Which is true? Maybe both, maybe only one, maybe something else entirely. It's my childhood, my father. I get to choose.
And so I have yet another idea about how disclosure works in columns. Lara took her father and made him something useful, and if I recall correctly, that insight was always there in her columns. Here's the pain and here's the gain that goes with it, and the slope of the column is plusplus, and life is worth living and what does not destroy us makes us strong...except Lara may have been living the cliche, but she did not write the cliche. And, anyway, as Leslie Fielder once wrote (I think) every plot can be boiled down to a cliche.
One writes a column caught in a web of influences -- audience/frequency/continuity. Columnists who disclose, or seem to disclose, anything personal and painful but who always come out ahead keep going going going but are never gone.
Here's a link to Lara's Sunday piece.
The father you choose: Denial or deification?
Adair Lara is, of course, gone actually. She lost her column-writing job a year or more ago, and now she is a staff writer, buried in the Chronicle's "soft" pages, and I go months at a time without stumbling across her byline. (Which pains me. When I was with the Chronicle, my work was also buried in the "soft" pages. I didn't get how little the "serious" people cared.) But thinking about her career, I find more more more questions to ask. Why did she lose her column? She can write a nice sentence. She can shape 600 words. I am trying to think like a top manager: Let's imagine she has X number of faithful readers. But let's imagine management coming to the conclusion that if you subtract Lara from the paper, you don't lost that X number of readers because research shows those readers will return to the paper for other things. You replace her with Annie Nakao, an "ethnic" columnist who will write about the Bay Area's nonwhite residents. Maybe these columns will be labored and obvious because this will be column-writing as beat, not column writing as personal exploration. Maybe only Y number of readers will be attracted to this column, but maybe they will be new readers, readers who would otherwise drop their cut rate trial subscriptions.
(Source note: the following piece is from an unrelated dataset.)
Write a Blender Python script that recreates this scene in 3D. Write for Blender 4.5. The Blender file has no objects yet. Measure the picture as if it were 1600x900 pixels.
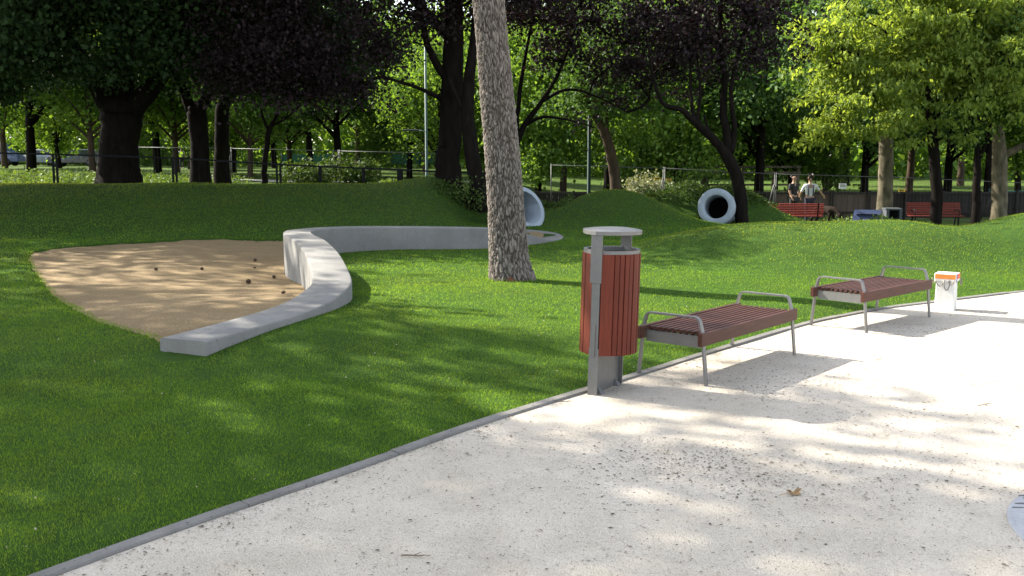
import bpy, math, random
import numpy as np
from mathutils import Vector, Matrix, noise as mnoise

# ------------------------------------------------------------------ camera, sky, sun, exposure
SC = bpy.context.scene
COL = SC.collection
CAM_H, FPX = 1.6, 1550.0
TILT = math.atan(205 / FPX)
cam = bpy.data.cameras.new('camera'); camo = bpy.data.objects.new('camera', cam); COL.objects.link(camo)
camo.location = (0, 0, CAM_H); camo.rotation_euler = (math.pi / 2 - TILT, 0, 0)
cam.sensor_width = 36; cam.lens = 36 * FPX / 1600; cam.clip_end = 3000; cam.clip_start = 0.05
SC.camera = camo
SUN_EL = math.radians(38.0)
SUN_H = Vector((-0.865, 0.50)).normalized()          # horizontal direction towards the sun
world = bpy.data.worlds.new('World'); SC.world = world; world.use_nodes = True
wn = world.node_tree
sky = wn.nodes.new('ShaderNodeTexSky'); sky.sky_type = 'NISHITA'; sky.sun_disc = False
sky.sun_elevation = SUN_EL; sky.sun_rotation = math.atan2(SUN_H.x, SUN_H.y)
sky.air_density = 1.0; sky.dust_density = 1.5; sky.ozone_density = 1.0
wn.nodes['Background'].inputs[1].default_value = 0.15
whs = wn.nodes.new('ShaderNodeHueSaturation'); whs.inputs['Saturation'].default_value = 0.45      # sky light desaturated to white-balance the shade: paler than the clear blue model
wn.links.new(sky.outputs[0], whs.inputs['Color']); wn.links.new(whs.outputs[0], wn.nodes['Background'].inputs[0])
sl = bpy.data.lights.new('sun', 'SUN'); so = bpy.data.objects.new('sun', sl); COL.objects.link(so)
sl.energy = 5.0; sl.angle = math.radians(0.53); sl.color = (1.0, 0.93, 0.80)
ldir = Vector((-SUN_H.x * math.cos(SUN_EL), -SUN_H.y * math.cos(SUN_EL), -math.sin(SUN_EL)))
so.rotation_euler = ldir.to_track_quat('-Z', 'Y').to_euler(); so.location = (-20, 15, 30)
vs = SC.view_settings
vs.view_transform = 'Standard'; vs.look = 'None'; vs.gamma = 1.0; vs.exposure = 1.65
SC.cycles.max_bounces = 4; SC.cycles.diffuse_bounces = 2; SC.cycles.transmission_bounces = 3
SC.cycles.transparent_max_bounces = 8

rng = np.random.default_rng(7)
random.seed(7)

# ------------------------------------------------------------------ layout helpers
def ray(px, py):
    u = (px - 800) / FPX; v = -(py - 450) / FPX
    return Vector((u, math.cos(TILT) + v * math.sin(TILT), -math.sin(TILT) + v * math.cos(TILT)))
def P(px, py, z=0.0):
    d = ray(px, py); t = (z - CAM_H) / d.z
    return Vector((d.x * t, d.y * t, z))
def PY(px, py, Y):
    d = ray(px, py); t = Y / d.y
    return Vector((d.x * t, Y, CAM_H + d.z * t))
def ss(a, b, x):
    t = np.clip((x - a) / (b - a), 0, 1); return t * t * (3 - 2 * t)

# path edge y = g(x)
_cx = np.array([-9, -6, -4.5, -3.0, -1.80, -1.39, -0.80, -0.20, 0.53, 1.86, 2.94, 3.87, 6.15, 9, 14, 26, 60])
_cy = np.array([-12, -5, -1.2, 1.75, 3.64, 4.23, 4.99, 5.84, 6.72, 8.31, 9.57, 10.39, 11.80, 13.0, 14.2, 15.0, 15.0])
_fx = np.arange(-9, 60, 0.05); _fy = np.interp(_fx, _cx, _cy)
_k = np.hanning(19); _k /= _k.sum()
_fy = np.convolve(np.pad(_fy, 9, mode='edge'), _k, mode='valid')
def g(x): return np.interp(x, _fx, _fy)

def G2(x, y, cx, cy, sx, sy, p=1.0):
    return np.exp(-((((x - cx) / sx) ** 2 + ((y - cy) / sy) ** 2) / 2) ** p)
def H(x, y):
    x = np.asarray(x, float); y = np.asarray(y, float)
    Y = np.maximum(y, 1.0); a = x / Y
    edge = np.clip(y - g(x), 0, None)
    h = 0.20 * G2(x, y, -2.5, 8.7, 1.7, 1.7) * ss(0.2, 2.2, edge)
    h = h + 0.025 * ss(0.0, 0.6, edge)
    # long bank on the left, and the higher ground behind it
    wob = 0.35 * np.sin(x * 0.55) + 0.2 * np.sin(x * 1.3 + 1)
    bank = 0.87 * ss(18.6 + wob * 0.6, 25.4, y) * (1 - 0.6 * ss(26.5, 29.5, y)) * (1 - ss(-2.3, -0.7, x))
    L = np.interp(a, [-0.5, -0.07], [0.78, 0.32]) * ss(24, 29, y) * (1 - ss(-0.11, 0.06, a))
    R = -0.86 * ss(21, 35, y) * ss(-0.06, 0.12, a)
    h = h + np.maximum(bank, L) + R
    # mounds
    h = h + 0.46 * G2(x, y, 4.7, 16.3, 1.85, 1.5, 1.7) + 0.68 * G2(x, y, 9.9, 16.8, 1.35, 1.5, 1.7)
    h = h + 0.22 * G2(x, y, 7.2, 16.3, 1.0, 1.2, 1.4)
    h = h + 0.98 * G2(x, y, 2.75, 26.2, 1.15, 1.6, 1.1)
    h = h + 1.15 * G2(x, y, 5.6, 29.0, 1.7, 1.15, 1.2)
    h = h + 0.45 * G2(x, y, -0.9, 26.2, 1.0, 1.1)
    # small undulation on grass only
    h = h + ss(0.1, 1.5, edge) * (0.012 * np.sin(x * 1.9 + y * 0.7) + 0.010 * np.sin(y * 2.3 - x * 1.1))
    return h
def Hs(x, y): return float(H(x, y))

# ------------------------------------------------------------------ object helpers
def finish(o, label=None, cat=None, group=None, kind=None):
    if label: o['label'] = label
    if cat: o['category'] = cat
    if group: o['group'] = group
    if kind: o['kind'] = kind
    return o
def empty(name, loc=(0, 0, 0), rz=0.0):
    o = bpy.data.objects.new(name, None); o.location = loc; o.rotation_euler = (0, 0, rz)
    o.empty_display_size = 0.1; COL.objects.link(o); return o
def link_mesh(name, me, mat=None, parent=None):
    o = bpy.data.objects.new(name, me); COL.objects.link(o)
    if mat is not None and len(me.materials) == 0: me.materials.append(mat)
    if parent is not None: o.parent = parent
    return o
def np_mesh(name, V, F, smooth=False):
    """V (n,3) array; F (m,k) array of equal-size faces"""
    me = bpy.data.meshes.new(name)
    V = np.ascontiguousarray(V, np.float32); F = np.ascontiguousarray(F, np.int32)
    me.vertices.add(len(V)); me.vertices.foreach_set('co', V.ravel())
    k = F.shape[1]
    me.loops.add(F.size); me.loops.foreach_set('vertex_index', F.ravel())
    me.polygons.add(len(F)); me.polygons.foreach_set('loop_start', np.arange(0, F.size, k, dtype=np.int32))
    me.polygons.foreach_set('use_smooth', np.full(len(F), smooth, dtype=bool))
    me.update(calc_edges=True); me.validate()
    return me

class MB:
    def __init__(s): s.v = []; s.f = []; s.sm = []
    def add(s, vs_, fs, smooth=False):
        n = len(s.v); s.v += [tuple(p) for p in vs_]
        s.f += [tuple(i + n for i in q) for q in fs]; s.sm += [smooth] * len(fs); return s
    def box(s, c, d, rz=0, M=None):
        hx, hy, hz = d[0] / 2, d[1] / 2, d[2] / 2
        R = Matrix.Rotation(rz, 3, 'Z') if M is None else M
        vs_ = [Vector(c) + R @ Vector((x, y, z)) for x in (-hx, hx) for y in (-hy, hy) for z in (-hz, hz)]
        return s.add(vs_, [(0, 1, 3, 2), (4, 6, 7, 5), (0, 4, 5, 1), (2, 3, 7, 6), (0, 2, 6, 4), (1, 5, 7, 3)])
    def bar(s, a, b, w, h):
        """flat bar from a to b, w across, h the other way"""
        a, b = Vector(a), Vector(b); d = b - a
        q = d.to_track_quat('X', 'Z').to_matrix()
        return s.box((a + b) / 2, (d.length, w, h), M=q)
    def tube(s, pts, radii, n=8, cap=True, smooth=True):
        pts = [Vector(p) for p in pts]
        if not hasattr(radii, '__len__'): radii = [radii] * len(pts)
        rings = []; up = None
        for i, p in enumerate(pts):
            t = (pts[min(i + 1, len(pts) - 1)] - pts[max(i - 1, 0)]).normalized()
            if up is None: up = t.orthogonal().normalized()
            up = (up - t * up.dot(t))
            if up.length < 1e-5: up = t.orthogonal()
            up.normalize(); w = t.cross(up)
            rings.append([p + (up * math.cos(2 * math.pi * k / n) + w * math.sin(2 * math.pi * k / n)) * radii[i] for k in range(n)])
        vs_ = [p for r in rings for p in r]; fs = []
        for i in range(len(pts) - 1):
            for k in range(n):
                fs.append((i * n + k, i * n + (k + 1) % n, (i + 1) * n + (k + 1) % n, (i + 1) * n + k))
        if cap:
            fs.append(tuple(range(n - 1, -1, -1))); fs.append(tuple((len(pts) - 1) * n + k for k in range(n)))
        return s.add(vs_, fs, smooth)
    def prism(s, poly, z0, z1, smooth=False):
        n = len(poly)
        vs_ = [(x, y, z0) for x, y in poly] + [(x, y, z1) for x, y in poly]
        fs = [tuple(range(n - 1, -1, -1)), tuple(range(n, 2 * n))]
        fs += [(k, (k + 1) % n, n + (k + 1) % n, n + k) for k in range(n)]
        return s.add(vs_, fs, smooth)
    def mesh(s, name):
        me = bpy.data.meshes.new(name); me.from_pydata([tuple(p) for p in s.v], [], s.f)
        me.polygons.foreach_set('use_smooth', s.sm); me.update(); return me
    def build(s, name, mat, parent=None, bevel=0.0):
        o = link_mesh(name, s.mesh(name), mat, parent)
        if bevel:
            m = o.modifiers.new('bevel', 'BEVEL'); m.width = bevel; m.segments = 2; m.limit_method = 'ANGLE'
        return o
def copy_tree(o, parent=None):
    c = o.copy(); COL.objects.link(c); c.parent = parent
    for ch in o.children: copy_tree(ch, c)
    return c
def smooth_line(pts, n):
    """Catmull-Rom through rows of any width, n samples per span"""
    p = np.array(pts, float); p = np.vstack([2 * p[0] - p[1], p, 2 * p[-1] - p[-2]])
    out = []
    for i in range(1, len(p) - 2):
        for t in np.linspace(0, 1, n, endpoint=False):
            a, b, c, d = p[i - 1], p[i], p[i + 1], p[i + 2]
            out.append(0.5 * ((2 * b) + (c - a) * t + (2 * a - 5 * b + 4 * c - d) * t ** 2 + (3 * b - a - 3 * c + d) * t ** 3))
    out.append(p[-2]); return np.array(out)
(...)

The equation is X +Y, not X-Y. Since a newspaper contains a finite amount of space, you can't have both Lara and Nakao -- or so the managers reason. Maybe that was the basis for dropping her. It's possible that the less popular can be the more profitable when readerships for "soft" features overlap.
Another possiblility: Here's an opposite reading. Let's imagine the editor or publisher as auteur, someone who has an aesthetic view of his newspaper. Ignoring any and all implications for circulation, he doesn't like a certain kind of columnist because she/he offends his Platonic ideal of what a newspaper should be. Maybe it was a purely personal decision. Or maybe the reason lay somewhere between. A top editor didn't like Lara's column and concluded he could find something that would fit his notion of a "true" newspaper -- and would attract more readers in the bargain. These are questions with general application because when I talk about a columnist's audience, I must not forget that colleagues and supervisors are also an audience, and their opinions matter, too. I think I'll poke around a little and see if I can answer these questions. For who would decline to talk to a scholar, trusting that any remarks would be lost in the obscurity of the refereed article in the scholarly journal!!